This thread on physicsforums elaborates a bit on the difference between Levi-Civita symbols and tensors. Based on that, I conclude...
1) Your index notation formula for the magnetic field should use the Levi-Civita tensor, then. The "symbol" is a convenient thing, but this expression must be written with tensors.
2) Carroll likely made a mistake and meant to talk about the Levi-Civita tensor's transformation properties.
3) Any expression where the same index appears on the bottom twice (or the top twice) is just laziness on the part of the author. It's a common laziness, especially in contexts where one doesn't discriminate between covariant and contravariant components, however.
Actually, I'm not sure what your question is here.
4) Again, I would say that this expression should use the tensor, not the symbol.
5) I see no reason why you wouldn't.
Just some general remarks on the Levi-Civita tensor/symbol and what they represent: a flat space has a unique "volume form" or "pseudoscalar". There is a unit volume element that all other volumes are scalar multiples of. This volume has an orientation (think of a volume spanned by vectors according to the right-hand rule vs. a left-hand rule).
The Levi-Civita tensor and symbol are related to this notion. The tensor represents the components of the unit volume element with respect to volume elements built by combinations of basis vectors.
The volume element can be used to perform duality operations. This is the foundation of the Hodge star operator. Using the $N$-dimensional Levi-Civita tensor on a tensor object with $k$ free indices yields a new object with $N-k$ free indices. This can be described geometrically, too. In 3d, scalars would go to volumes, vectors to planes, planes to vectors, and volumes to scalars under this duality operation. It is the explicit mapping of planes to vectors that is so often performed with duality--it allows us to cheat in 3d by dealing with only scalars and vectors.

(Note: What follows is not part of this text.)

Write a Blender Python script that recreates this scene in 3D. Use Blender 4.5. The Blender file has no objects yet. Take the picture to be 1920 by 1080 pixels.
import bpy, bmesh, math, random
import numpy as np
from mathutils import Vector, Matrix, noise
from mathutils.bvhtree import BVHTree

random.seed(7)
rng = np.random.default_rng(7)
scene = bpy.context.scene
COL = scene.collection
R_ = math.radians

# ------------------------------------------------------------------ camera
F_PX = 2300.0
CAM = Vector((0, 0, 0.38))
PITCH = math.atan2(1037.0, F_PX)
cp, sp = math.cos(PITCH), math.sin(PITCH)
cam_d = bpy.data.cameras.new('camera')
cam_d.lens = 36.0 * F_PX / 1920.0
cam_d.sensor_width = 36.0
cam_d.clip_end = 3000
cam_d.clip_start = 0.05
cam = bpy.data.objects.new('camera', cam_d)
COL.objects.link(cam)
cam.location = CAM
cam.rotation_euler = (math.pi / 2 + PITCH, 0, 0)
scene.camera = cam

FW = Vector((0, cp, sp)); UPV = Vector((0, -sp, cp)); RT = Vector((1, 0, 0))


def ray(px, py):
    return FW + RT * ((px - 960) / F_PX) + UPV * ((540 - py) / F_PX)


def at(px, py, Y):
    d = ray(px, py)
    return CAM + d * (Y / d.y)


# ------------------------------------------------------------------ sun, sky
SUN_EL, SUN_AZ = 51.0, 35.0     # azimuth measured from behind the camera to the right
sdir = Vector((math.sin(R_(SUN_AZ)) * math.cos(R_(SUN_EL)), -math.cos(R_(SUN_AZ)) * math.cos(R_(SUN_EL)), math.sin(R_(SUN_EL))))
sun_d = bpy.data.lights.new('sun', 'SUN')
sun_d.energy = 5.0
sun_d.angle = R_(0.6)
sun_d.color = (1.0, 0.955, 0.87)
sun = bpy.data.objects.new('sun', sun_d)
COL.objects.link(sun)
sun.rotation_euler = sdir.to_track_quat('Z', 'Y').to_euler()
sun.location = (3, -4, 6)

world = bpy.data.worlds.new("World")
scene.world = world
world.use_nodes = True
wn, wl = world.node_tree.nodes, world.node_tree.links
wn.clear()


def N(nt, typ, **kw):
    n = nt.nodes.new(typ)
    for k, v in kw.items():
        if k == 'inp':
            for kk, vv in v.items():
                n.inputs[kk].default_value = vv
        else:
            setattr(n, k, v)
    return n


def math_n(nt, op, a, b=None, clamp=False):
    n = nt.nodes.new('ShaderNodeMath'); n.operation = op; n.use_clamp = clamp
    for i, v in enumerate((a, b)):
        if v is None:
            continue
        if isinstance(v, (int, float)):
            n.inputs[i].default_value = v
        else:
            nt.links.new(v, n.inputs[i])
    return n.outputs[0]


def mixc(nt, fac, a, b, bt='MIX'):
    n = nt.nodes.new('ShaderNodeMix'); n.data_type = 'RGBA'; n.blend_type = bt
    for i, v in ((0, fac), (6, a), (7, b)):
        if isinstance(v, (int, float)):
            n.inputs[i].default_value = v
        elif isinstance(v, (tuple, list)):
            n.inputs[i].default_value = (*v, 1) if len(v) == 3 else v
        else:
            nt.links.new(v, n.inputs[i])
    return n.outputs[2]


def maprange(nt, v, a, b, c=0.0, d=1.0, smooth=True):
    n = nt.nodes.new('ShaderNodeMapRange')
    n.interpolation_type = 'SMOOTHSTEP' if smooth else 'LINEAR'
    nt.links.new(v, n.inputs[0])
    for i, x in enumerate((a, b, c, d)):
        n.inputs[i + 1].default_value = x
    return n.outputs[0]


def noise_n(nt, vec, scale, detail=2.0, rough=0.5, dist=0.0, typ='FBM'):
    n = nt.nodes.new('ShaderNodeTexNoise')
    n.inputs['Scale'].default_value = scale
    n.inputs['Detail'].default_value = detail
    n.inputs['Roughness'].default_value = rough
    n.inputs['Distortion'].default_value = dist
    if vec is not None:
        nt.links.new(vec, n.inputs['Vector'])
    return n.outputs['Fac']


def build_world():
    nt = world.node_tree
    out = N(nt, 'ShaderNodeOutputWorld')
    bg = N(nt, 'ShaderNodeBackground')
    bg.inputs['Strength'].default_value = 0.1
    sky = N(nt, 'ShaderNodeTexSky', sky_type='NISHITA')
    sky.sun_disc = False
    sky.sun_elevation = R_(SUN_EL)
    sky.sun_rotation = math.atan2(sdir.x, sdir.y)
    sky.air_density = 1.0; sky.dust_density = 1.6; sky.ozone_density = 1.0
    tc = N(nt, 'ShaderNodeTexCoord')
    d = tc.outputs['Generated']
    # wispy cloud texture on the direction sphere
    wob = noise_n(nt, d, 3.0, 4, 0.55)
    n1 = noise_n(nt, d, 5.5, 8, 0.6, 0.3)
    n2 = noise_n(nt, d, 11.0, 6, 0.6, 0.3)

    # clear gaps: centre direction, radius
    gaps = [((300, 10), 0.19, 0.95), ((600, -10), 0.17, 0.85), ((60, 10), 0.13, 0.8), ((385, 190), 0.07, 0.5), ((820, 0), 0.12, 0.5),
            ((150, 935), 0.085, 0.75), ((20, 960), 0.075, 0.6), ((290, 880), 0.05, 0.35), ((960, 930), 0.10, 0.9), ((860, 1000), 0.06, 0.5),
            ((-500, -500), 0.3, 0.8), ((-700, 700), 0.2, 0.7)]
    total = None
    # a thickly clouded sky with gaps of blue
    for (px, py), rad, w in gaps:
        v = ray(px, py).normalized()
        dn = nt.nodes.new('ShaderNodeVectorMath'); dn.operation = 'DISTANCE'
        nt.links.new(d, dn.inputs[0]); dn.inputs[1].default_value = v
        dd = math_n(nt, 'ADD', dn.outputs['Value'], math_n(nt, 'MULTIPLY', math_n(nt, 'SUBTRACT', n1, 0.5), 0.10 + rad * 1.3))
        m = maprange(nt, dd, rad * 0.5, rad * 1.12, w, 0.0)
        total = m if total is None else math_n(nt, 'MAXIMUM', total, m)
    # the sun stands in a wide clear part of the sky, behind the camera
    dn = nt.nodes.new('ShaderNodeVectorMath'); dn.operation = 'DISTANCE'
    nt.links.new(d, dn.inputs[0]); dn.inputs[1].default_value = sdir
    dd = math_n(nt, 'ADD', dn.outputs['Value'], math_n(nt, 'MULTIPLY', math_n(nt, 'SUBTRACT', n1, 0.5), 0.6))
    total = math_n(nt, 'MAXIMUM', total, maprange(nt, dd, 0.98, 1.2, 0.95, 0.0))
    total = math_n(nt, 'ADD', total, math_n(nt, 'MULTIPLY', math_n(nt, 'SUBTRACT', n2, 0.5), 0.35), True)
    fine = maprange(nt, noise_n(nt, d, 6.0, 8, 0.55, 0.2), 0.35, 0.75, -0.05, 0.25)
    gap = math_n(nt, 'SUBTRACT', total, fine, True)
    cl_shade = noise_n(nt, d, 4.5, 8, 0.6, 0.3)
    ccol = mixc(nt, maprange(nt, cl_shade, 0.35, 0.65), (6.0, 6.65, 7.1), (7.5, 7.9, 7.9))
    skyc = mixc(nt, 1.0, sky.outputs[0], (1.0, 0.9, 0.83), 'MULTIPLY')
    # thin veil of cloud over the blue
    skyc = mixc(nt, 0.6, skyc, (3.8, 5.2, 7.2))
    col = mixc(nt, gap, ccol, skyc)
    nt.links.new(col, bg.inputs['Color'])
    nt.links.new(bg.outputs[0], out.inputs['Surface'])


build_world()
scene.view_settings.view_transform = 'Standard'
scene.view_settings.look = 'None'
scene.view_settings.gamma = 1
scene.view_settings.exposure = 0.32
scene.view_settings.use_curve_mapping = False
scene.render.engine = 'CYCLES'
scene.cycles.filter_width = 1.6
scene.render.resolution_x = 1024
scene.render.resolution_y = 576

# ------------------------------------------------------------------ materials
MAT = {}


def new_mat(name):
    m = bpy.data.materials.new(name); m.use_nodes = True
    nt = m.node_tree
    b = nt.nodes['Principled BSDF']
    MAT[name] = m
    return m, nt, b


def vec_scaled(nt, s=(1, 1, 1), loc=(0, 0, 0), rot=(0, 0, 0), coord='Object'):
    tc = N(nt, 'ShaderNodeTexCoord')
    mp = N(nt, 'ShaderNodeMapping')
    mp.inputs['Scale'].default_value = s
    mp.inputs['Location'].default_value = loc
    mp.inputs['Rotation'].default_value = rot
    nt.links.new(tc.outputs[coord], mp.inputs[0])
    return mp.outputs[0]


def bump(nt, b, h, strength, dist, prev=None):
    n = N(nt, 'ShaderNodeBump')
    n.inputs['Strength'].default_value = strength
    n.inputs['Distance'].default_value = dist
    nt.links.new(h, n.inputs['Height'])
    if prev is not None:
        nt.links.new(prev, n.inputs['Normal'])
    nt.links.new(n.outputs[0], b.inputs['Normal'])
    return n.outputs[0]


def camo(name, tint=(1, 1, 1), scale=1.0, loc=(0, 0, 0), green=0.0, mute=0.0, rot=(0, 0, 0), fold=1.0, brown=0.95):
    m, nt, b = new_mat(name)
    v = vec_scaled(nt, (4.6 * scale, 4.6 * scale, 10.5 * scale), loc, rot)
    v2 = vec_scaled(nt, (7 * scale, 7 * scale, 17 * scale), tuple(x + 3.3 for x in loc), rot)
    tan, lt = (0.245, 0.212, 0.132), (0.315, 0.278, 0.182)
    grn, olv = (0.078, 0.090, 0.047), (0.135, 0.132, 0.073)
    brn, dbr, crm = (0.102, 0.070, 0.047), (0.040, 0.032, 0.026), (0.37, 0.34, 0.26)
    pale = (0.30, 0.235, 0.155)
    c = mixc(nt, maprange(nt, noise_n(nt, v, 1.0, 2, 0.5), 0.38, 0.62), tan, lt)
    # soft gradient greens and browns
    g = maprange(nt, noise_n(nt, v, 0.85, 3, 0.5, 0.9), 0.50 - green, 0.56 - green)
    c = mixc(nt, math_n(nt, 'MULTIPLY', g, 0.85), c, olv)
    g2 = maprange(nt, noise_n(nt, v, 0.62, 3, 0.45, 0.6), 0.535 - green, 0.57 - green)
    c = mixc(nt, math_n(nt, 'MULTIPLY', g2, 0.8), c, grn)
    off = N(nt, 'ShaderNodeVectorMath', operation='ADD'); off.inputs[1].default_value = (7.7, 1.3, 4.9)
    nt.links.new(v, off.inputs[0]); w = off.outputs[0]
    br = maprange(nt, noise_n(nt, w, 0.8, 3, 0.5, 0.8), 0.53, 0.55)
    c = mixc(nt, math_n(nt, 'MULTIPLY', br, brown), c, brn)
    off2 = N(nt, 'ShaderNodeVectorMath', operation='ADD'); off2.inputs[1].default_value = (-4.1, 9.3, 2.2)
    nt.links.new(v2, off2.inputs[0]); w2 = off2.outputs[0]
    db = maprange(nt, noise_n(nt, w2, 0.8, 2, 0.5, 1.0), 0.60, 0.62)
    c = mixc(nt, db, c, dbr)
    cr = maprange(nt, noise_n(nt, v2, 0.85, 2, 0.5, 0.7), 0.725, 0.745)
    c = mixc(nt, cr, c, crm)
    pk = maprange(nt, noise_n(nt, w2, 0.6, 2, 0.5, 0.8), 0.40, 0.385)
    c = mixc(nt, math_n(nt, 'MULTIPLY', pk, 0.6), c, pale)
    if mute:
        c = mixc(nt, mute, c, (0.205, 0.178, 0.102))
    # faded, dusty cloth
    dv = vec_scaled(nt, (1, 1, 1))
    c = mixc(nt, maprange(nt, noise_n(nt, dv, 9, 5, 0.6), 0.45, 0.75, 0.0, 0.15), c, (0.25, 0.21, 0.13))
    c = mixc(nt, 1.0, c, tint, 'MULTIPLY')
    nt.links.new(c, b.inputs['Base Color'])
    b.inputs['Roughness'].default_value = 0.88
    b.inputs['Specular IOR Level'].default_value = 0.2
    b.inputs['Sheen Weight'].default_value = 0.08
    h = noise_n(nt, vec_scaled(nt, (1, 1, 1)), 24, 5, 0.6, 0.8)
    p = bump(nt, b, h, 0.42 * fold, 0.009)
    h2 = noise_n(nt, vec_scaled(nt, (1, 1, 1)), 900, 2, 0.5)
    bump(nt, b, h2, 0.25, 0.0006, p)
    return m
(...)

Planes and volumes can then be mapped back to vectors and scalars by duality. This is exactly what is done with the magnetic field and angular momentum. You should see clearly that both of these vectors, if not for the use of the Levi-Civita tensor, would be expressions with 2 free indices, and antisymmetric on those indices. These objects are called bivectors.
The Levi-Civita tensor and symbol are often used in physics and math to treat expressions through duality rather than directly--even when, in my opinion, this obscures the real physics of the problem or covers up for a shortcoming of the notation. Just the other day around here we had a question about building up 4-volumes from a single plane. Geometrically, this is obvious--you can't build a 4-volume from a single plane. But in index notation, it was cumbersome at best, involving finding the dual plane through use of the Levi-Civita tensor and taking traces.

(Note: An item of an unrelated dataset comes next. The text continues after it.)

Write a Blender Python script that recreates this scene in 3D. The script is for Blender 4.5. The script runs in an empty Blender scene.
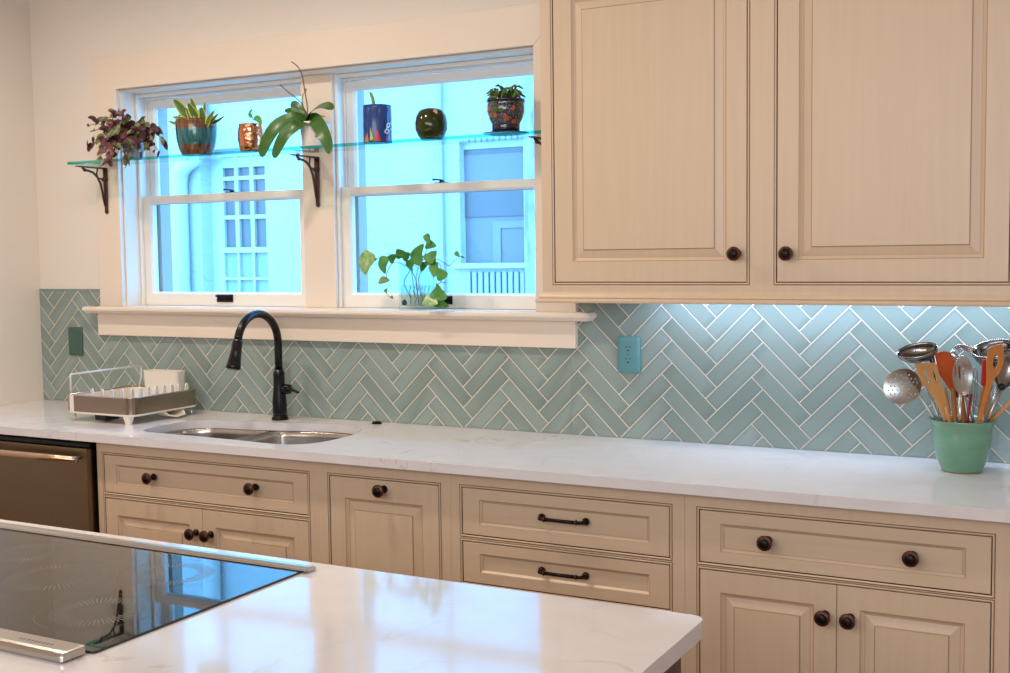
import bpy, bmesh, math, random
from mathutils import Vector, Matrix
random.seed(7)
V = Vector
COL = bpy.context.scene.collection

# ------------------------------------------------------------------ camera
CAM = V((0, -3.57174, 1.51997))
CR = V((0.88212736, 0.47083379, -0.01291749))
CU = V((-0.02136748, 0.06739957, 0.99749723))
CF = V((-0.47052604, 0.87964359, -0.06951554))
FPX = 1184.37
cd = bpy.data.cameras.new('camera')
cam = bpy.data.objects.new('camera', cd)
COL.objects.link(cam)
cam.matrix_world = Matrix(((CR.x, CU.x, -CF.x, CAM.x), (CR.y, CU.y, -CF.y, CAM.y), (CR.z, CU.z, -CF.z, CAM.z), (0, 0, 0, 1)))
cd.sensor_width = 36
cd.lens = FPX / 1010 * 36
cd.clip_start = .02
bpy.context.scene.camera = cam


def at(px, py, y):
    """the real point at depth plane y that was surveyed at this spot of the photograph"""
    d = CF + (px - 505) / FPX * CR - (py - 336.5) / FPX * CU
    return CAM + d * ((y - CAM.y) / d.y)


# ------------------------------------------------------------------ mesh builder
class MB:
    def __init__(s):
        s.v = []; s.f = []; s.m = []; s.s = []; s.attr = {}

    def add(s, vs, fs, m=0, smooth=False):
        b = len(s.v)
        s.v += [tuple(p) for p in vs]
        for f in fs:
            s.f.append([b + i for i in f]); s.m.append(m); s.s.append(smooth)
        return s

    def box(s, x0, x1, y0, y1, z0, z1, m=0):
        x0, x1 = min(x0, x1), max(x0, x1); y0, y1 = min(y0, y1), max(y0, y1); z0, z1 = min(z0, z1), max(z0, z1)
        vs = [(x, y, z) for z in (z0, z1) for y in (y0, y1) for x in (x0, x1)]
        return s.add(vs, [(0, 2, 3, 1), (4, 5, 7, 6), (0, 1, 5, 4), (2, 6, 7, 3), (0, 4, 6, 2), (1, 3, 7, 5)], m)

    def loft(s, loops, m=0, smooth=True, cap0=True, cap1=True, closed=True, mats=None):
        n = len(loops[0]); b = []
        vs = [p for l in loops for p in l]
        fs = []
        base = len(s.v)
        s.v += [tuple(p) for p in vs]
        for k in range(len(loops) - 1):
            for i in range(n if closed else n - 1):
                j = (i + 1) % n
                s.f.append([base + k * n + i, base + k * n + j, base + (k + 1) * n + j, base + (k + 1) * n + i])
                s.m.append(mats[k] if mats else m); s.s.append(smooth)
        if cap0:
            s.f.append([base + i for i in range(n)][::-1]); s.m.append(mats[0] if mats else m); s.s.append(False)
        if cap1:
            s.f.append([base + (len(loops) - 1) * n + i for i in range(n)]); s.m.append(mats[-1] if mats else m); s.s.append(False)
        return s

    def tube(s, path, r, n=10, m=0, cap=True, flat=1.0):
        path = [V(p) for p in path]
        if not hasattr(r, '__len__'): r = [r] * len(path)
        t0 = (path[1] - path[0]).normalized()
        up = V((0, 0, 1)) if abs(t0.z) < .9 else V((0, 1, 0))
        nx = t0.cross(up).normalized()
        loops = []
        for i, p in enumerate(path):
            a = path[max(i - 1, 0)]; b = path[min(i + 1, len(path) - 1)]
            t = (b - a).normalized()
            nx = (nx - t * nx.dot(t)).normalized()
            ny = t.cross(nx)
            loops.append([p + nx * (r[i] * math.cos(2 * math.pi * k / n)) + ny * (r[i] * flat * math.sin(2 * math.pi * k / n)) for k in range(n)])
        return s.loft(loops, m, True, cap, cap)

    def lathe(s, prof, c, n=32, m=0, axis=V((0, 0, 1)), smooth=True, cap0=True, cap1=True, mats=None):
        axis = V(axis).normalized()
        a = V((1, 0, 0)) if abs(axis.x) < .8 else V((0, 0, 1))
        u = axis.cross(a).normalized(); w = axis.cross(u)
        c = V(c)
        loops = [[c + axis * h + u * (r * math.cos(2 * math.pi * k / n)) + w * (r * math.sin(2 * math.pi * k / n)) for k in range(n)] for r, h in prof]
        return s.loft(loops, m, smooth, cap0, cap1, mats=mats)

    def leaf(s, pts, w, nrm=V((0, -1, .3)), fold=.25, m=0, edge=None, shape=None, th=0, n=None):
        """blade along pts: w = widest half width; nrm = the way its face looks; edge = material of a rim band"""
        P = [V(p) for p in pts]
        # resample with catmull-rom
        if n is None: n = 9
        Q = []
        for k in range(n):
            t = k / (n - 1) * (len(P) - 1); i = min(int(t), len(P) - 2); t -= i
            p0 = P[max(i - 1, 0)]; p1 = P[i]; p2 = P[i + 1]; p3 = P[min(i + 2, len(P) - 1)]
            Q.append(.5 * ((2 * p1) + (p2 - p0) * t + (2 * p0 - 5 * p1 + 4 * p2 - p3) * t * t + (3 * p1 - p0 - 3 * p2 + p3) * t ** 3))
        shape = shape or (lambda t: math.sin(math.pi * min(1, t * .93 + .07)) ** .75)
        nrm = V(nrm).normalized()
        cols = [-1, -.72, 0, .72, 1] if edge is not None else [-1, -.5, 0, .5, 1]
        vs = []
        for k, q in enumerate(Q):
            tt = (Q[min(k + 1, n - 1)] - Q[max(k - 1, 0)]).normalized()
            sd = tt.cross(nrm)
            sd = sd.normalized() if sd.length > 1e-4 else V((1, 0, 0))
            up = sd.cross(tt).normalized()
            ww = w * shape(k / (n - 1)) + .0002
            for c in cols:
                vs.append(q + sd * (ww * c) + up * (abs(c) * ww * fold))
        b = len(s.v); s.v += [tuple(v) for v in vs]
        for k in range(n - 1):
            for c in range(4):
                a0 = b + k * 5 + c
                s.f.append([a0, a0 + 1, a0 + 6, a0 + 5])
                s.m.append(edge if (edge is not None and c in (0, 3)) else m); s.s.append(True)
        return s

    def build(s, name, mats, parent=None, bevel=0, seg=2, solid=0, sub=0, attr=None, root=None, ang=30):
        me = bpy.data.meshes.new(name)
        me.from_pydata(s.v, [], s.f)
        if not isinstance(mats, (list, tuple)): mats = [mats]
        for mt in mats: me.materials.append(mt)
        me.polygons.foreach_set('material_index', s.m)
        me.polygons.foreach_set('use_smooth', s.s)
        bm = bmesh.new(); bm.from_mesh(me)
        if not solid: bmesh.ops.recalc_face_normals(bm, faces=bm.faces)
        bm.to_mesh(me); bm.free()
        o = bpy.data.objects.new(name, me)
        COL.objects.link(o)
        if solid:
            md = o.modifiers.new('s', 'SOLIDIFY'); md.thickness = solid; md.offset = 0
        if bevel:
            md = o.modifiers.new('b', 'BEVEL'); md.width = bevel; md.segments = seg; md.limit_method = 'ANGLE'; md.angle_limit = math.radians(ang)
            md.harden_normals = False
        if sub:
            md = o.modifiers.new('u', 'SUBSURF'); md.levels = sub; md.render_levels = sub
        if parent is not None:
            o.parent = parent
            o.location = -wloc(parent)
        return o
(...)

Overall, the Levi-Civita tensor and its many indices can be difficult to work with, especially in arbitrary coordinate systems. I once heard a professor bemoan that all the identities another professor had taught students with Levi-Civita had only used the symbol--i.e. the tensor in cartesian coordinates--and so they weren't valid in arbitrary coordinate systems. The solution suggested was to teach students about tensor densities, which was met with skepticism at best, since there were only three professors in the whole department that, in the other professor's view, either cared about or even knew about tensor densities. I think part of this view is why the Levi-Civita symbol is often used instead; it's just easier to prove some things in cartesian coordinates, even if the resulting expression is not really correct (not really a tensor because the metric determinant has been ignored, etc.).

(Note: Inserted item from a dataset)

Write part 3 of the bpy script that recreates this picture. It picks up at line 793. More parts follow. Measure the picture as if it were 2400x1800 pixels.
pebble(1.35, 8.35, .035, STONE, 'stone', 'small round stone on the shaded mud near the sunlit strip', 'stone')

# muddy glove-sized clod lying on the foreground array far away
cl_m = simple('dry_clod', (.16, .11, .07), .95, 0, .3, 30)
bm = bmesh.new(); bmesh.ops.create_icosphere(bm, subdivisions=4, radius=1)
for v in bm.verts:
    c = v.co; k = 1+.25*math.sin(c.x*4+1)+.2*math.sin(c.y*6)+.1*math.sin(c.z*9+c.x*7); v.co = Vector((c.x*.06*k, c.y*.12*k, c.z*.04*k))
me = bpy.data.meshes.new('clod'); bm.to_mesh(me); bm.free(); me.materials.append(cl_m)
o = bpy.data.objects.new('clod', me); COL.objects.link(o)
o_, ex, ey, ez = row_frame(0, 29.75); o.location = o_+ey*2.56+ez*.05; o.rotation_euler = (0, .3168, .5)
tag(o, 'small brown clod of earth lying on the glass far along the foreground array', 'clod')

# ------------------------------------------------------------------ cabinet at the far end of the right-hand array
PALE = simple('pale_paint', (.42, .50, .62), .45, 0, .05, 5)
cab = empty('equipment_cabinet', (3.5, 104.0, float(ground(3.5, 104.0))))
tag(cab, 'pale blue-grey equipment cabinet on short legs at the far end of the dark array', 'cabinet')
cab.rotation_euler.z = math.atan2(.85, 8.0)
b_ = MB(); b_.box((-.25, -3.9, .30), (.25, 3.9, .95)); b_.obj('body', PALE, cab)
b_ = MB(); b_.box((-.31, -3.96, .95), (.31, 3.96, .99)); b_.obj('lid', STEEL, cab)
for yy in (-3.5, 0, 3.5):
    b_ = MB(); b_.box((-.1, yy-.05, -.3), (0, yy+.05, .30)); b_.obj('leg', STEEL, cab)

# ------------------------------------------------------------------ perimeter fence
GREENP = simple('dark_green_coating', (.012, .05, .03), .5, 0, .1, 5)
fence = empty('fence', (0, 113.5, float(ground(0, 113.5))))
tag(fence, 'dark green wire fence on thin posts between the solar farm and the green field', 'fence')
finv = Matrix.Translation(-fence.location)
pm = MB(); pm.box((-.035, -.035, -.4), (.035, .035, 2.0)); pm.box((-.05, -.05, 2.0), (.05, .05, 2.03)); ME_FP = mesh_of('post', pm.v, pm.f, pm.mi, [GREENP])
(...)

1.) Always choose indices in such a way that the free indices on both sides of the equation match. Furthermore, make sure that you don't mix up summation indices of different summations.
2.) Linearity implies that if you enter a sum as the argument of a Poisson brackets, you get a sum of Poisson brackets, with each of them having a single term your original sum as the argument, i.e.
\begin{equation}[\Sigma^N_{\alpha=1}B_\alpha,A]=[B_1,A]+[B_2,A]+[B_3,A]+\ldots+[B_N,A] \end{equation}
3.) If you mean something like
\begin{equation}\epsilon_{ijk}(A_{jl}\delta_{lk}+B_{kl}\delta_{jl})=\epsilon_{ijk}A_{jl}\delta_{lk}+\epsilon_{ijk}B_{kl}\delta_{jl}=\epsilon_{ijk}A_{jk}+\epsilon_{ijk}B_{kj},\end{equation}
the answer is yes.
Best Answer
The basic problem is that in $n$ dimensions you have $n$ indices on your orientation tensor so you have to map a $[q, 0]$-tensor to a $[0, n-q]$-tensor with one application.
You can probably get it with two, that is in $n$ dimensions we probably would have $$A^{[ab]} = \frac12 A^{ab} - \frac12 A^{ba} \propto \epsilon^{abcd\dots p} ~\epsilon_{cd\dots pqr}~A^{qr}$$ but there is a reason that this is a “weird thing to do” and it's that you can antisymmetrize in a non-orientable space so these notions must be formally separate, and we are here just describing a property that the orientation tensor should have when it exists.